I would advise against the ubiquitous synthetic rattan-effect furniture look — those L-shaped sofas and club chairs that are always so very blocky and inelegant and usually ash grey in colour, with matching sad cushions. It’s a cold, hard look that to me always seems so at odds with what gardens should be about (in my mind, anyway): a natural, free, bucolic exquisiteness.

Jennifer Newman’s Linear metal dining table and bench
Jennifer Newman’s Linear metal dining table and bench

However, if you’re looking for outdoor furniture with clean, contemporary lines, look to Jennifer Newman Studio. Its Linear and Angle range of tables and benches are made from powder-coated welded aluminium. I love the simplicity and boldness of these pieces and the fact that they can be painted any RAL colour. The sharpness of these designs would provide a very satisfying contrast with lush green planting.

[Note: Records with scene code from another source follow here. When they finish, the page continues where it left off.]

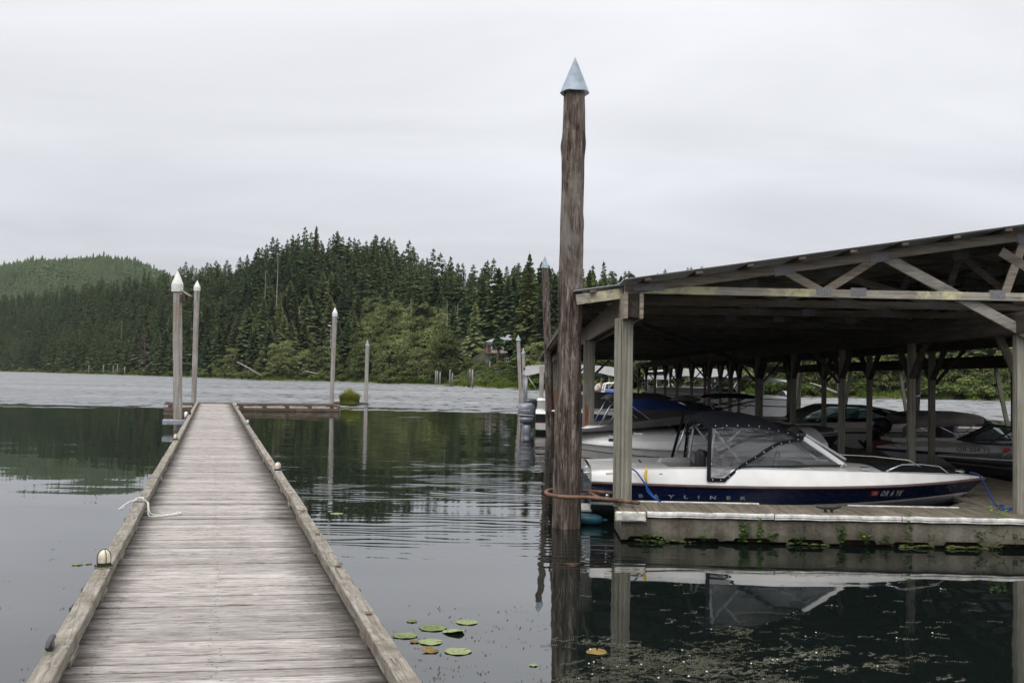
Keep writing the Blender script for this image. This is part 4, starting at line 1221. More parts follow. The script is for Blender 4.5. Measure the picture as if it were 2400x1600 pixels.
# grass tuft on a sunken log
b = gz(817, 948)
o = thing('grass_tuft', 'round yellow green grass tuft growing on a log by the end float', 'grass tuft', (b.x, b.y + .3, 0))
V = []; T = []
for i in range(1500):
    a = rng.uniform(0, 6.28); r_ = .62 * rng.random() ** .6; L = rng.uniform(.45, 1.2) * (1.15 - r_ * .6)
    x, y = math.cos(a) * r_, math.sin(a) * r_; le = r_ * .75 + .1
    tip = (x + math.cos(a) * le * L * .7 + rng.uniform(-.1, .1), y + math.sin(a) * le * L * .7 + rng.uniform(-.1, .1), .08 + L * (1 - le * .5)); mid = ((x + tip[0]) / 2 - math.cos(a) * .06, (y + tip[1]) / 2 - math.sin(a) * .06, .10 + L * .62)
    w = .014; px_, py_ = -math.sin(a + rng.uniform(-1, 1)) * w, math.cos(a) * w
    n = len(V); V += [(x - px_, y - py_, .04), (x + px_, y + py_, .04), (mid[0] + px_, mid[1] + py_, mid[2]), (mid[0] - px_, mid[1] - py_, mid[2]), tip]
    T += [(n, n + 1, n + 2), (n, n + 2, n + 3), (n + 3, n + 2, n + 4)]
link('blades', fast_mesh('blades', V, T, L_TUFT), o)
MB().tube([(-1.2, 0, .02), (0, .1, .06), (1.3, 0, 0)], [.16, .2, .14], 8).build('log', W_PILE_BROWN, o, True)
# ------------------------------------------------------------------ covered boat shed
YAW = -0.015
def S(x, y, z=0.0):
    c, s = math.cos(YAW), math.sin(YAW); return Vector((x * c - y * s, x * s + y * c, z))
SX0, SXA, SXB, SXC = 1.355, 6.50, 8.35, 13.65        # post rows: left eave, two along the walkway, right eave
SY = [13.2 + 3.72 * k for k in range(13)]            # post stations
RIDGE = (SXA + SXB) / 2
shed = thing('boat_shed', 'long open timber boat shed with trussed metal roof over the slips', 'boat shed', tuple(S(RIDGE, SY[0])), YAW)
OFF = Vector((RIDGE, SY[0], 0))
def L_(x, y, z): return Vector((x, y, z)) - OFF
GZ0, GZ1 = 2.82, 3.16                                # girder bottom and top at the left eave
SLOPE = .155
def roof_z(x): return 3.24 + SLOPE * ((x - .81) if x < RIDGE else (2 * RIDGE - .81 - x))
# posts
def post(x, y, zt, w=.135, second=False, mat=None):
    j = rng.uniform(-.012, .012)
    MB().bar(L_(x, y, .36), L_(x + j, y + rng.uniform(-.01, .01), zt), w, w, .008, up=(0, 1, 0)).build('post', mat or W_POST, shed)
    if second:
        MB().bar(L_(x - .115, y + .05, .36), L_(x + j - .115, y + .05, zt), .085, w, .006, up=(0, 1, 0)).build('post', mat or W_POST, shed)
for i, y in enumerate(SY):
    if i % 2 == 0: post(SX0 - .02, y, GZ0 + .02, .145, True)
    post(SXA, y, 2.74, .14 if i == 0 else .115); post(SXB, y, 2.74, .115)
    if i % 2 == 0:
        post(SXC, y, 2.6, .14)
        # V braces of the right eave row
        for sg in (-1, 1):
            MB().bar(L_(SXC - .05, y + sg * .08, .5), L_(SXC - .05, y + sg * 1.0, 2.58), .05, .12, .004, up=(1, 0, 0)).build('brace', W_POST, shed)
# girders
y0, y1 = SY[0] - .35, SY[-1] + .8
def girder(x, z0, z1, plies, mat=W_DARK):
    for dx in plies:
        ya = y0
        while ya < y1 - .1:
            yb = min(ya + 7.44, y1)
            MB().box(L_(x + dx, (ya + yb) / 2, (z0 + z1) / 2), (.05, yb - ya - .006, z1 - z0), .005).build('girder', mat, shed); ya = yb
girder(SX0 + .02, GZ0, GZ1, (-.10, .10), W_TRUSS)
MB().box(L_(SX0 + .02, SY[0] - .1, (GZ0 + GZ1) / 2 + .01), (.148, .3, GZ1 - GZ0 - .03), .004).build('girder_block', W_DARK, shed)
girder(SXA, 2.72, 3.00, (-.095, .095)); girder(SXB, 2.72, 3.00, (-.095, .095)); girder(SXC, 2.56, 2.92, (-.09, .09))
# knee braces along the walkway rows
for x in (SXA, SXB):
    for i, y in enumerate(SY):
        for sg in (-1, 1):
            if y + sg * .55 < y0: continue
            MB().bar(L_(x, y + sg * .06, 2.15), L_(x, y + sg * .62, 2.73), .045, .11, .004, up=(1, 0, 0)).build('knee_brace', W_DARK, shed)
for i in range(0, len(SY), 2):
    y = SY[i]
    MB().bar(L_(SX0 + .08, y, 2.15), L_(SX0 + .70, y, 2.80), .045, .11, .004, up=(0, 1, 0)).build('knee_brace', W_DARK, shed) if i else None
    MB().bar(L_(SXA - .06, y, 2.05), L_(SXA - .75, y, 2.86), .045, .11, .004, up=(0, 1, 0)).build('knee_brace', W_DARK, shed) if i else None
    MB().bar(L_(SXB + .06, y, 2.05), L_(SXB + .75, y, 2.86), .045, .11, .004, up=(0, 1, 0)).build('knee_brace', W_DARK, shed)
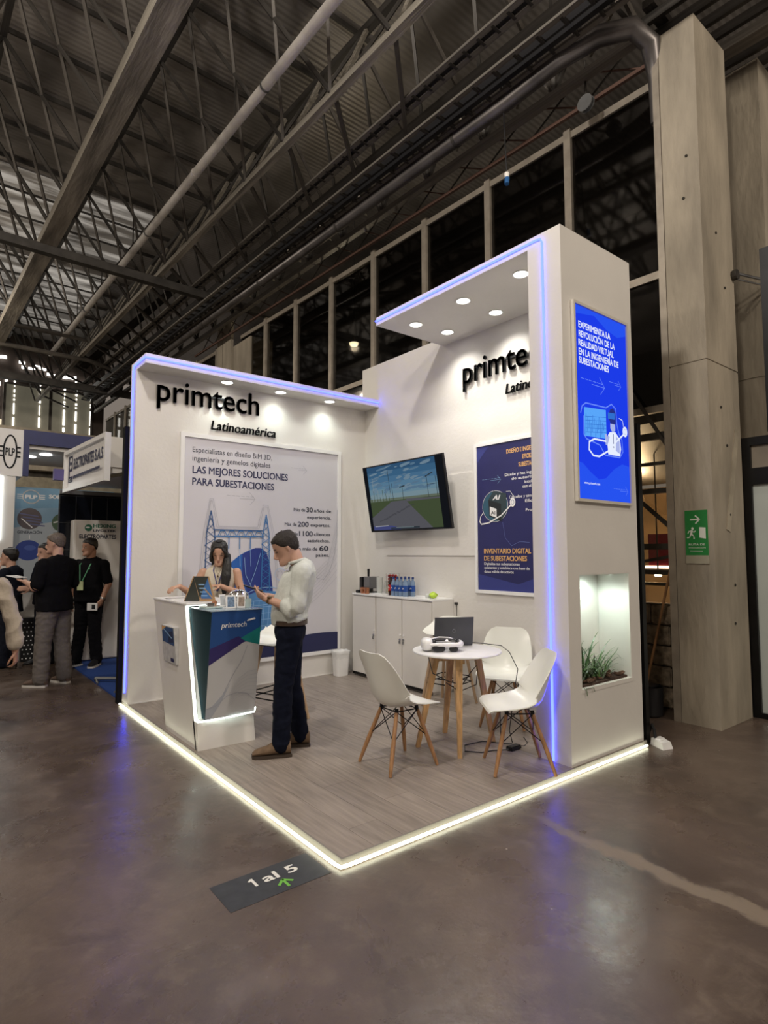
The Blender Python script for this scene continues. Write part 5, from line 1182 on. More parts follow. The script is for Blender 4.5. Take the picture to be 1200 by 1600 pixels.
def face_bits(c, M, k, parent, hairm, lipm, eye_open=True, beard=None):
    def q(x, y_, z): return Vector(c)+M @ Vector((x*k, y_*k, z*k))
    for s in (-1, 1):
        MB().tube([q(.081, s*.018, .028), q(.086, s*.032, .034), q(.074, s*.048, .028)], [.002*k, .0032*k, .0015*k], 6).build('eyebrow', hairm, parent, smooth=True)
        e = MB().tube([q(.081, s*.020, .005), q(.0835, s*.031, .007), q(.077, s*.043, .005)], [.003*k, (.0062 if eye_open else .0025)*k, .003*k], 8).build('eye', EYEW if eye_open else EYED, parent, smooth=True)
        if eye_open: MB().tube([q(.084, s*.031, .007), q(.0895, s*.031, .006)], .0042*k, 8).build('iris', EYED, parent, smooth=True)
        MB().tube([q(.081, s*.018, .009), q(.086, s*.031, .0135), q(.076, s*.045, .009)], .0013*k, 6).build('eyelid_line', EYED, parent, smooth=True)
    MB().tube([q(.086, -.022, -.0635), q(.0975, -.008, -.060), q(.0985, 0, -.062), q(.0975, .008, -.060), q(.086, .022, -.0635)], [.0022*k, .0045*k, .0048*k, .0045*k, .0022*k], 8).build('mouth', lipm, parent, smooth=True)
EYEW = mat('eye_white', (.6, .57, .54), .3, var=.02); EYED = mat('eye_dark', (.05, .028, .02), .35, var=.1)
HPROF = [(-.118, .020, .052, .018), (-.112, .045, .055, .026), (-.098, .066, .050, .040), (-.075, .078, .030, .052), (-.045, .088, .004, .061), (-.015, .094, -.004, .068), (.015, .098, -.008, .073), (.045, .099, -.010, .075), (.075, .093, -.012, .071), (.098, .076, -.014, .058), (.113, .050, -.015, .038), (.119, .018, -.015, .014)]
def short_hair(c, M, k, parent, m, voxel=.007, seed=0, fringe=0.0, bald=0.0, thick=.009, line=(.066, .030, -.062), name='hair'):
    """closed hair cap: follows the skull, lifted above the hairline and sunk inside it below"""
    def q(x, y_, z): return Vector(c)+M @ Vector((x*k, y_*k, z*k))
    n, rows = 56, []
    Z = [-.105+.231*i/40 for i in range(41)]
    for z in Z:
        zz = min(z, .1185)
        for a_, b_ in zip(HPROF[:-1], HPROF[1:]):
            if a_[0] <= zz <= b_[0] or (b_ is HPROF[-1]): t = min(1, max(0, (zz-a_[0])/(b_[0]-a_[0]))); rx, cx_, ry = [a_[i]+(b_[i]-a_[i])*t for i in (1, 2, 3)]; break
        row = []
        for j in range(n):
            an = 2*math.pi*j/n; A = abs(math.atan2(math.sin(an), math.cos(an)))   # 0 front .. pi back
            pts_ = [(0, line[0]), (.75, line[0]-.004), (1.15, line[1]), (1.5, line[1]-.024), (1.95, line[2]+.03), (2.4, line[2]), (3.15, line[2]-.008)]
            for (a0, h0), (a1, h1) in zip(pts_[:-1], pts_[1:]):
                if a0 <= A <= a1: hl = h0+(h1-h0)*(A-a0)/(a1-a0); break
            hl += .004*noise.noise(Vector((an*4, seed, 0)))
            f = min(1, max(0, (z-hl+.004)/.028)); f = f*f*(3-2*f)
            nz = noise.noise(Vector((math.cos(an)*9+seed, math.sin(an)*9, z*26)))
            g = -.008+(thick*(.45+.55*min(1, A/1.2))+.008+.005*nz+(fringe*max(0, math.cos(an))*max(0, 1-abs(z-.08)/.05)))*f
            row.append(q(cx_+(rx+g)*math.cos(an), (ry+g)*math.sin(an), z+(thick*.5*f if z > .09 else 0)))
        rows.append(row)
    mb = MB(); mb.grid(rows, closed=True); mb.add(rows[0], [tuple(range(n))[::-1]]); mb.add(rows[-1], [tuple(range(n))])
    return mb.build(name, m, parent, smooth=True)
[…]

If I can bear removing them from my studio, I am very much looking forward to using in the garden the chairs I acquired last autumn from Now on the Ocean, a company founded by Najim and Othman, who make furniture in Morocco inspired by rustic English 18th-century designs.

My chairs were made from strawberry wood and painted glossy telephone-box red. They look pleasingly imperfect and irregular, like strands of coral woven together to make a throne for some ancient sea god.

Raj Tent Club’s Tea Tent
Raj Tent Club’s Tea Tent

Last, look to Raj Tent Club. I love its green-painted cane bentwood table and chairs set, and Palm Springs metal chair, which, with a good cushion, would transport one immediately to a Slim Aarons stage set. The company also sells vintage items (I have my eye on a Regency diaphragm chair, originally from the orangery at Shardeloes House, Buckinghamshire).

Plus — the clue is in the name — it makes a variety of charming tents. Its Tea Tent would be just perfect for my outdoor bar. We’ll call it Merlino’s after our whippet Merlin. (I must admit I’ve already designed the coasters.) If we can’t get to Amalfi, it’ll have to come to us.